悠々闊歩

はるかな道を悠々と、闊歩していきます

山男Nさんとの午後

静岡の中山間地で暮らしていたころに出会い、親しく行き来させていただいた方を、久しぶりに訪ねました。Nさんは70代にさしかかろうという年代で、長く林業に携わっていました。まだまだ現役で山の管理や動物の世話に取り組んでいます。

前の仕事が長引いて少し遅れましたが、Nさんは薪ストーブの温かみの効いた台所で、のんびり寝て待っていてくれました。お茶をいただきながら近況をしばらく話した後、このごろは普段留守にしている友人宅の縁の下に、小動物が入って「いたずらしてしょんない」ので、ワナをしかけて見回りに行っているんだ、と聞きました。タヌキやアナグマ用の小さいワナと、シカやイノシシ用の畳3畳分ぐらいのワナと、両方見回っているのだと。

「見せてください」 「おお、それじゃ行かっざあや」ということで、Nさんはゆっくりと地下足袋のコハゼを留め、私にも長靴を貸してくれて、相棒の猟犬を軽トラックの荷台に乗せました。この甲斐犬はNさんのよき相棒で、このごろシカ猟にも役立つようになったということです。猟犬というと獰猛なようですが、普段はおとなしい犬です。
※※ちなみにNさんはシカを仕留めるのに、銃は使いません。ナイフを使うのも、捌く時だけです。軽トラックにはいつもロープが載っています。この捕り物帳話には、いつも絶句させられます。

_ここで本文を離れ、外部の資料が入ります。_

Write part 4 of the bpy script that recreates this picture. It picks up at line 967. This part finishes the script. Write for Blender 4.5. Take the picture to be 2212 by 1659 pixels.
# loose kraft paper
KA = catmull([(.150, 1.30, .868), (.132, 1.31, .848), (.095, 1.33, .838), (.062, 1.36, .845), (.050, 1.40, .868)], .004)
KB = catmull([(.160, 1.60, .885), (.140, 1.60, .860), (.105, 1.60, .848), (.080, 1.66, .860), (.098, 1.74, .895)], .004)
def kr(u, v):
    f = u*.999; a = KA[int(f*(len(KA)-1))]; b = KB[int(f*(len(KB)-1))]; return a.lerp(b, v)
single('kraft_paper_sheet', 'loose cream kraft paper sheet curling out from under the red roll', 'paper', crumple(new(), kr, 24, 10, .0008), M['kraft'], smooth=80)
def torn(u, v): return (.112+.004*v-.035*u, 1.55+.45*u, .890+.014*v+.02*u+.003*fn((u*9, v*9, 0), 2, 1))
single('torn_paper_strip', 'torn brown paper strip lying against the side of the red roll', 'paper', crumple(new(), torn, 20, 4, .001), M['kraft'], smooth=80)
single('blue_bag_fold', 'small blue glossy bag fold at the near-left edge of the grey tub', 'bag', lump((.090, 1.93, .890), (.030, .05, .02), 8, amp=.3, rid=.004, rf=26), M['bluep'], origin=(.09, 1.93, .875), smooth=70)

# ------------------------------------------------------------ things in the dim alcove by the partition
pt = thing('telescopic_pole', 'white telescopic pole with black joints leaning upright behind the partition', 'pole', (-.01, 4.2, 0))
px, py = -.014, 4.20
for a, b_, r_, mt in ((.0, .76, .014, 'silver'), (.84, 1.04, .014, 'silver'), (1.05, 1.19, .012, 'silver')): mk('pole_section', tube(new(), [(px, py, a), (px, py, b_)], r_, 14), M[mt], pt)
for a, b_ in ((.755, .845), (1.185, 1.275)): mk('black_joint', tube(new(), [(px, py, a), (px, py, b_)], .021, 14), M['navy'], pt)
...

クマザサの生い茂る林道をしばらく進みました。途中でNさんは「あの木を見てみろ」と斜面を指差しました。見ると、幹の樹皮をはがされた合歓(ネム)の木でした。どうやら鹿の仕業で、食べ物の少ない冬の食糧でした。「鹿は何でも食っちまう。喰わないのは馬酔木(アセビ、毒あり)だけだ」

何度かカーブを曲がったところで、道端に動くものがありました。じっと気配を殺していますが、確かにそこにいます。近づくとそれはアナグマでした。慌てて斜面をかけのぼっていきますが、Nさんはすかさず荷台の犬を放ちました。「行けぇ!」と、いつになく低い声の指示を出します。
すばやく後を追う。二匹の動物の声が道の前方に移動しました。次のカーブの先で、犬は頭を左右に振って、暴れるアナグマに噛みついていました。しっかりと急所をとらえています。
Nさんは「よーしよし、よくやった。たぶんこいつだな、縁の下で悪さしてた奴は」Nさんは荷台から長い金属棒を下ろして近づいていきました。狙いを定めてとどめをさします。すぐ近くに棒を振り下ろされても、犬は全く動じません。「加勢がきた、ぐらいに思ってる」とNさんは言います。私は少し離れているしかできませんでした。

友人さんのお宅を含む何軒かの集落は、「人里離れた」という表現がぴったりな、西に開けた山の斜面にぽつりとありました。家のすぐ裏手に、先祖代々のお墓があります。たぶん友人さんは、お墓と仏壇がここに残してあるので、時々やってくるのです。
最後まで西日が当たる場所に、大きな桜の、朽ちた切株がありました。この山奥の集落にまだ人の歓声が響いていたころは、さぞ見事なシンボルツリーだったことでしょう。根元にはお供えの痕跡もありました。Nさんはその朽ちた中心に、新たな桜の苗木を植えて、シカに食べられないよう網をはったそうです。「(木の真ん中に)よく植えられましたねえ」と私が感心すると、「そりゃ山仕事をする人間がやることだもの」と笑いました。そうやって、命を継ぐことも命を絶つことも、真正面から手をかけ手をくだすことを、この人は何十年も続けてきたんだなあ、と考えさせられました。

帰り道では柚子の木に車を寄せて、私に2つとかあちゃんに2つ、お土産を取ってくれました(もちろん剪定ばさみもちゃんと車に載ってます)。柚子はとげの多い木です。ハンドルを握るNさんの手には、うすく血がにじんでいましたが、Nさんはまったく気にする様子がありませんでした。